Venezuela has one of the highest murder rates in the hemisphere. But being in jail is particularly deadly. In 2010 there were 466 prison murders and almost 1,000 assaults, according to the IACHR. And more than 4,500 inmates have been killed in the last decade. By comparison, the U.S. Bureau of Prisons reported 15 homicides in 2010 — that in a prisoner population four-times larger than Venezuela’s."
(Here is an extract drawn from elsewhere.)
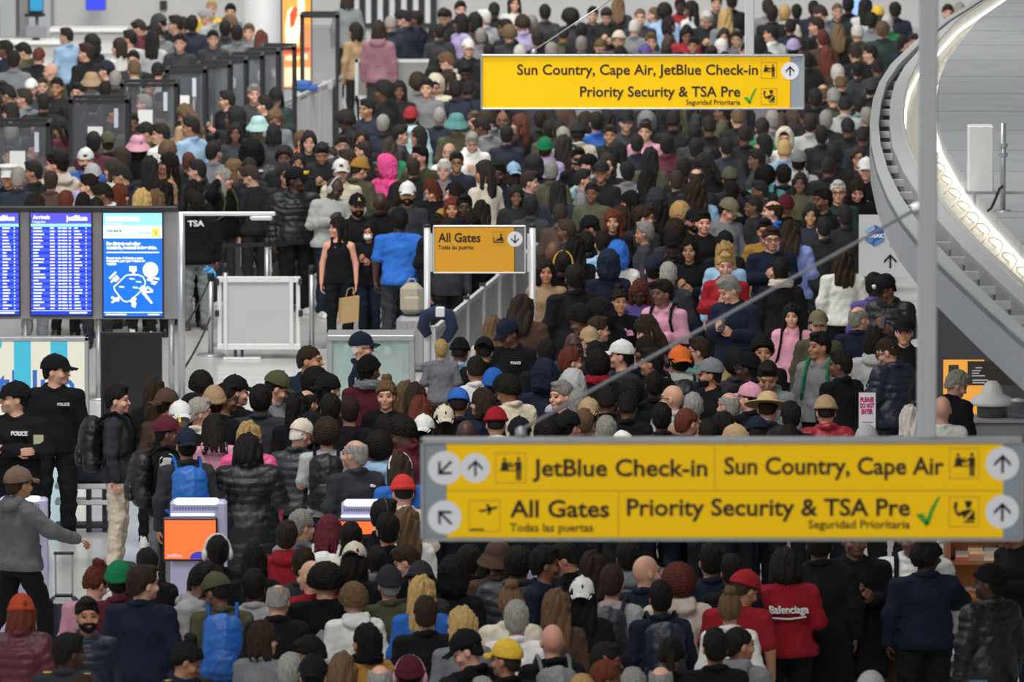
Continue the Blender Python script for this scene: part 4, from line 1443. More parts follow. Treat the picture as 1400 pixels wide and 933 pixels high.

Varela announced today that she plans to release up 40% of Venezuela's inmates, over 20,00 of them. Fine. Overcrowding is an obvious problem and has contributed to an institution rife with human rights violations and deadly violence. But like everything else in Chavez' Venezuela, this will be accomplished through the prerogative of the claudillo and that of his circle of appointed compadres. The rough and tumble Varela threatened, "Si un juez me pone una traba, le digo a la presidenta del TSJ que lo saque del cargo," (if a judge gets in my way, I'll tell the president of the Supreme Court to strip them of their office).

What a wonderful endorsement of the rule of law and the balance of powers.

And why isn't Varela the one in prison herself? She has a record of bloodying up opposition diputados and intimidating journalists. Witness her inexcusable harassment of the journalist and politician Gustavo Azócar, a former prisoner of conscience from the state of Tachira and a man still under threat from the capricious justice system of Venezuela.